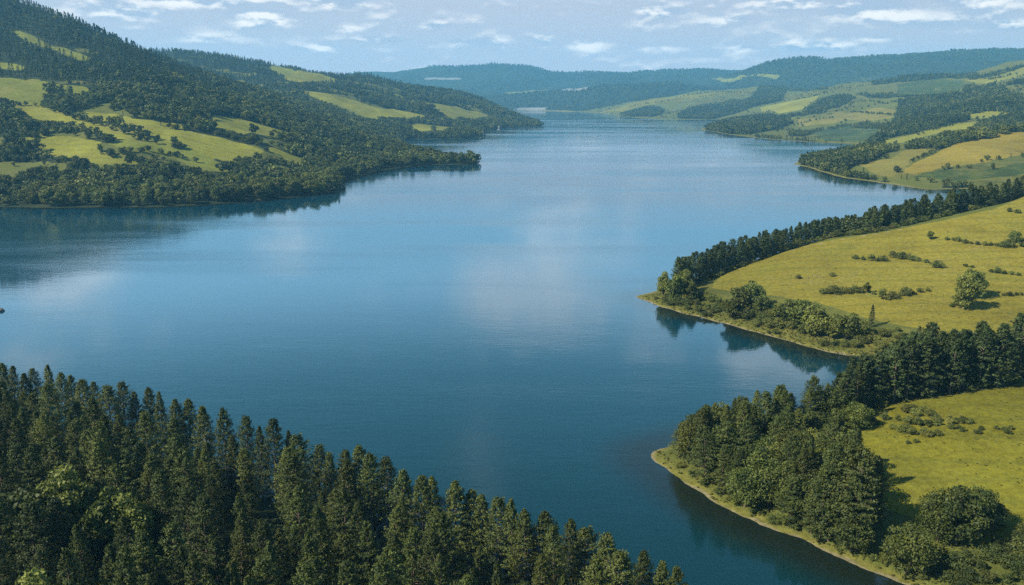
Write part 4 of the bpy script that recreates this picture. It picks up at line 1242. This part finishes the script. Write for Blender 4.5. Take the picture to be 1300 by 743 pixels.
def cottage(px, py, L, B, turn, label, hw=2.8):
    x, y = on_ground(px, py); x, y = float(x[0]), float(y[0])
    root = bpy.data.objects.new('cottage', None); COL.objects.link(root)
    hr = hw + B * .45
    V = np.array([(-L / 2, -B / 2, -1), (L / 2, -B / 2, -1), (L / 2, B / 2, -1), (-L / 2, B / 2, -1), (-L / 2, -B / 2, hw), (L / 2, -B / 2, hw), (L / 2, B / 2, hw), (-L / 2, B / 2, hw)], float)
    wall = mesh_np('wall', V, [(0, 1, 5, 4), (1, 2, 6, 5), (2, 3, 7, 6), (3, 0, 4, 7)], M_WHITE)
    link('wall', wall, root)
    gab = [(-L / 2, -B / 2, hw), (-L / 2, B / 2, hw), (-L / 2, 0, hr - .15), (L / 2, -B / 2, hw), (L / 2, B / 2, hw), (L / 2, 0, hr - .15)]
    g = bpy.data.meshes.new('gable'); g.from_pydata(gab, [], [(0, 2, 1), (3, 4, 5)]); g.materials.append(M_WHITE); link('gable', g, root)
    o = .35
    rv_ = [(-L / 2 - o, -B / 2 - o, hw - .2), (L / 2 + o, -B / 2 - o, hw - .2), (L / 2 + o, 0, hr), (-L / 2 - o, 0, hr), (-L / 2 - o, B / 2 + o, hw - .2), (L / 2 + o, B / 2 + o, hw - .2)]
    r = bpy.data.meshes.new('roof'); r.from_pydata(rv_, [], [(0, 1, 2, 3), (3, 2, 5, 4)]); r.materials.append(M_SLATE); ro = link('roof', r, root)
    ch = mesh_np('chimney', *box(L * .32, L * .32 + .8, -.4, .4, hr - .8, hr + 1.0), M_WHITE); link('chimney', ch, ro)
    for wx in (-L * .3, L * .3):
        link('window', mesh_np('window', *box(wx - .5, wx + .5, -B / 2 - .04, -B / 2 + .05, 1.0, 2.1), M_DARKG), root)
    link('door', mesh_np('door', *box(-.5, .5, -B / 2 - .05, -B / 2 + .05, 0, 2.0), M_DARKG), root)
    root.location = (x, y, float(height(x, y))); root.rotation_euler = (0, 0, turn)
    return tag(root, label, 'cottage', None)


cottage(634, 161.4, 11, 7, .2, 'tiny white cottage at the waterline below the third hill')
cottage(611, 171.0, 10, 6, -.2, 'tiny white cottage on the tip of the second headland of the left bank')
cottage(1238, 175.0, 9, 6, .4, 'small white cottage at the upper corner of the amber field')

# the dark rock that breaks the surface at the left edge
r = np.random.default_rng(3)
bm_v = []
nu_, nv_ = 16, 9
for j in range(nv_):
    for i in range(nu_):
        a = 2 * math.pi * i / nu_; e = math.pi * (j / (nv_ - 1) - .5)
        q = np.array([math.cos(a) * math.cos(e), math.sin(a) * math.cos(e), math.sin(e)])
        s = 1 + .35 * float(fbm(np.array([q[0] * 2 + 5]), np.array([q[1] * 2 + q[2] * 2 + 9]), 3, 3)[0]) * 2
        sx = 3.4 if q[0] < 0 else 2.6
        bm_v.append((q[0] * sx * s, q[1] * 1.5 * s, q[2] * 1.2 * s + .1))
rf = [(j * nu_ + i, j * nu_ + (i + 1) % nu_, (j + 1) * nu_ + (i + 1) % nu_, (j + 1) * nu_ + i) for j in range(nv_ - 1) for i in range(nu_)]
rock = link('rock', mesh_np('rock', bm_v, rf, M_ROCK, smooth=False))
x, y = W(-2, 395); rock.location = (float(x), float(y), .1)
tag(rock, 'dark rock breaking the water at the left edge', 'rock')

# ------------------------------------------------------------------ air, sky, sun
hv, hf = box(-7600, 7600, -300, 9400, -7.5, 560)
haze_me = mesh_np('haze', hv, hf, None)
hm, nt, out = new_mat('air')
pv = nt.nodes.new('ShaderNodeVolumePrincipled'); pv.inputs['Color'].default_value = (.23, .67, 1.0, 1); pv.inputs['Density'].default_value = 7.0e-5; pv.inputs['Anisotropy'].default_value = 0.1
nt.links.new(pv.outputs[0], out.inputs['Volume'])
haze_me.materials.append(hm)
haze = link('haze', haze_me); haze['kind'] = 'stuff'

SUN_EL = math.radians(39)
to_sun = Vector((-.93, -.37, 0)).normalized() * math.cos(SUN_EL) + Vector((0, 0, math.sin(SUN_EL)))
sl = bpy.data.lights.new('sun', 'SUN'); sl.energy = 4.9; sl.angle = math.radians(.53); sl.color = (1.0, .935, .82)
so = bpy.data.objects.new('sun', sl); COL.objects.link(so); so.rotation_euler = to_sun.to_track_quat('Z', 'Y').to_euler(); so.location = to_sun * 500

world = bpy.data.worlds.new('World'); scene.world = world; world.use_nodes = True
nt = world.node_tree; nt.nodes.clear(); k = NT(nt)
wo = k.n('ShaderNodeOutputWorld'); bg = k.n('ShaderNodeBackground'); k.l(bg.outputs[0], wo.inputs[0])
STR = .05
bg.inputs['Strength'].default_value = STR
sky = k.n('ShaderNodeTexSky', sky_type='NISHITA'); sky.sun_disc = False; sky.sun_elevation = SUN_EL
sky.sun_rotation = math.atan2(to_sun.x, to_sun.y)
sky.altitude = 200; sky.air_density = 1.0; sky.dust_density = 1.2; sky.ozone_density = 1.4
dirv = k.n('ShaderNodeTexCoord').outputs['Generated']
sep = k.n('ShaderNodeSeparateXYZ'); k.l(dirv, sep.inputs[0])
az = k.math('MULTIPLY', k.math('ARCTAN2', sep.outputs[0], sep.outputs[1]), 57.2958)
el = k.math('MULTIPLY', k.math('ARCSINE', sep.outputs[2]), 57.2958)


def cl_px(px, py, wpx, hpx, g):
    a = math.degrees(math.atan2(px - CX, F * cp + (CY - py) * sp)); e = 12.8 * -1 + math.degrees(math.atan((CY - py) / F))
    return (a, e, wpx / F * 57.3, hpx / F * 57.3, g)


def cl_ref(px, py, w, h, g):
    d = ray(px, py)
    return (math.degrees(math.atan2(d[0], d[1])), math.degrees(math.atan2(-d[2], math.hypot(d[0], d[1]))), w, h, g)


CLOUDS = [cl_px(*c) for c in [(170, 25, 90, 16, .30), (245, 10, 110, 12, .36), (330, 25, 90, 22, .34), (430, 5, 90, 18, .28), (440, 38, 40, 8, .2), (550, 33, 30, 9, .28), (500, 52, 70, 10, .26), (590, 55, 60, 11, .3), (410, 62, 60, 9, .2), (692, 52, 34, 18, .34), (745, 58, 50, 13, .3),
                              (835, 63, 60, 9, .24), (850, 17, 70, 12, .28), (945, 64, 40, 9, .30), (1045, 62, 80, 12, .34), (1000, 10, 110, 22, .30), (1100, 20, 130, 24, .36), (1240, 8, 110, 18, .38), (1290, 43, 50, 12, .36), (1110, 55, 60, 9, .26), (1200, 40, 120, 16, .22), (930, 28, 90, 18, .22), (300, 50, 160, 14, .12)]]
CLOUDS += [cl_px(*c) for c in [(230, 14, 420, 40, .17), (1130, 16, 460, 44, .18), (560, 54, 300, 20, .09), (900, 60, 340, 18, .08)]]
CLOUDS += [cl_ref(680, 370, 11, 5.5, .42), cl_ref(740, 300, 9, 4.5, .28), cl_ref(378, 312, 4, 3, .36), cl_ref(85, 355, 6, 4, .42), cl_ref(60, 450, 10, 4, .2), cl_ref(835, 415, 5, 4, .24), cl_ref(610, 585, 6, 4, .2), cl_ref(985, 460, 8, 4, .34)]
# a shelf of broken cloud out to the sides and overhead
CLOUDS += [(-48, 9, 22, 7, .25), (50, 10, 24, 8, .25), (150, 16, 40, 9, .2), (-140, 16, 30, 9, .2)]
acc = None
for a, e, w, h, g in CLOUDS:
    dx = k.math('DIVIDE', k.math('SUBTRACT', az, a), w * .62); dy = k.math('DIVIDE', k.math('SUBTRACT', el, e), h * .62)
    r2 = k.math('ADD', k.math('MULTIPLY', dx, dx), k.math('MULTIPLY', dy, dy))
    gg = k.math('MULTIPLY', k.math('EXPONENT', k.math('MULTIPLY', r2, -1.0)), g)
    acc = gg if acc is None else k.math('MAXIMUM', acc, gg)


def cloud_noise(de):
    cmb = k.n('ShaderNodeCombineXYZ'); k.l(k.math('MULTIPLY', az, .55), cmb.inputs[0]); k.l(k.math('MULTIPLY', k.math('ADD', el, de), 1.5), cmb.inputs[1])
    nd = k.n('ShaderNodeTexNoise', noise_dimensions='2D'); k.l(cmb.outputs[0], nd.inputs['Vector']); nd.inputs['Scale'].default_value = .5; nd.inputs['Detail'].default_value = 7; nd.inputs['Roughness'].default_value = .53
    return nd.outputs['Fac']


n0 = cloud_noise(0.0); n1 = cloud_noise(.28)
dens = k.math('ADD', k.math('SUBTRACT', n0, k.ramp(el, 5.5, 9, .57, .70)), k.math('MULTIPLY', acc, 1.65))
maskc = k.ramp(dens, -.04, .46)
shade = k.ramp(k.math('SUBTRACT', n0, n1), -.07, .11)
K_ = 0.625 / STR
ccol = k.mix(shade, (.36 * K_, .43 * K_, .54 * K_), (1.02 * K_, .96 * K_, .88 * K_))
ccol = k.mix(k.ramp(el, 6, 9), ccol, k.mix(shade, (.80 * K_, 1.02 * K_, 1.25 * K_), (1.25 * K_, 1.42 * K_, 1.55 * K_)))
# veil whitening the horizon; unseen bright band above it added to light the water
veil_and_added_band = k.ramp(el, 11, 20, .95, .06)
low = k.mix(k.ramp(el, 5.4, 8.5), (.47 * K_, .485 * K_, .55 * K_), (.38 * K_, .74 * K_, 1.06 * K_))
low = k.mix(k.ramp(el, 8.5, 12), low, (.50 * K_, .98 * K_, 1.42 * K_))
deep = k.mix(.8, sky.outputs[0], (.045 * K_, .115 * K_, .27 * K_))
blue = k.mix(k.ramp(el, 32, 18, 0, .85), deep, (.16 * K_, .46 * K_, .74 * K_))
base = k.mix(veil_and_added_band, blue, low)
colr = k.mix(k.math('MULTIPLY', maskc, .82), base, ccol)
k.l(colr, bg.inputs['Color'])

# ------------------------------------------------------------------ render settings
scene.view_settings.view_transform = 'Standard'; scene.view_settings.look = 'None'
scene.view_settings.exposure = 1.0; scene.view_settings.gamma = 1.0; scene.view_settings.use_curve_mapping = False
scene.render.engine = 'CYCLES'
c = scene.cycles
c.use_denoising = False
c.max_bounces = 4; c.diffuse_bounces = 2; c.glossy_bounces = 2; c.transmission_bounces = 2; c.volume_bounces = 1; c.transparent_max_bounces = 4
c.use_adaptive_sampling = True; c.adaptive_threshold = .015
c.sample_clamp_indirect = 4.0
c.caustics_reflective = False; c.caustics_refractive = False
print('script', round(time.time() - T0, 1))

| WHAT IS EXPECTED |
Write out the lines from the start of the material to the line with "cottage(1238, 175.0, 9, 6, .4, 'small", inclusive and exactly. Skip the pictures.

| FINISHED EXERCISE |
Write part 4 of the bpy script that recreates this picture. It picks up at line 1242. This part finishes the script. Write for Blender 4.5. Take the picture to be 1300 by 743 pixels.
def cottage(px, py, L, B, turn, label, hw=2.8):
    x, y = on_ground(px, py); x, y = float(x[0]), float(y[0])
    root = bpy.data.objects.new('cottage', None); COL.objects.link(root)
    hr = hw + B * .45
    V = np.array([(-L / 2, -B / 2, -1), (L / 2, -B / 2, -1), (L / 2, B / 2, -1), (-L / 2, B / 2, -1), (-L / 2, -B / 2, hw), (L / 2, -B / 2, hw), (L / 2, B / 2, hw), (-L / 2, B / 2, hw)], float)
    wall = mesh_np('wall', V, [(0, 1, 5, 4), (1, 2, 6, 5), (2, 3, 7, 6), (3, 0, 4, 7)], M_WHITE)
    link('wall', wall, root)
    gab = [(-L / 2, -B / 2, hw), (-L / 2, B / 2, hw), (-L / 2, 0, hr - .15), (L / 2, -B / 2, hw), (L / 2, B / 2, hw), (L / 2, 0, hr - .15)]
    g = bpy.data.meshes.new('gable'); g.from_pydata(gab, [], [(0, 2, 1), (3, 4, 5)]); g.materials.append(M_WHITE); link('gable', g, root)
    o = .35
    rv_ = [(-L / 2 - o, -B / 2 - o, hw - .2), (L / 2 + o, -B / 2 - o, hw - .2), (L / 2 + o, 0, hr), (-L / 2 - o, 0, hr), (-L / 2 - o, B / 2 + o, hw - .2), (L / 2 + o, B / 2 + o, hw - .2)]
    r = bpy.data.meshes.new('roof'); r.from_pydata(rv_, [], [(0, 1, 2, 3), (3, 2, 5, 4)]); r.materials.append(M_SLATE); ro = link('roof', r, root)
    ch = mesh_np('chimney', *box(L * .32, L * .32 + .8, -.4, .4, hr - .8, hr + 1.0), M_WHITE); link('chimney', ch, ro)
    for wx in (-L * .3, L * .3):
        link('window', mesh_np('window', *box(wx - .5, wx + .5, -B / 2 - .04, -B / 2 + .05, 1.0, 2.1), M_DARKG), root)
    link('door', mesh_np('door', *box(-.5, .5, -B / 2 - .05, -B / 2 + .05, 0, 2.0), M_DARKG), root)
    root.location = (x, y, float(height(x, y))); root.rotation_euler = (0, 0, turn)
    return tag(root, label, 'cottage', None)


cottage(634, 161.4, 11, 7, .2, 'tiny white cottage at the waterline below the third hill')
cottage(611, 171.0, 10, 6, -.2, 'tiny white cottage on the tip of the second headland of the left bank')
cottage(1238, 175.0, 9, 6, .4, 'small white cottage at the upper corner of the amber field')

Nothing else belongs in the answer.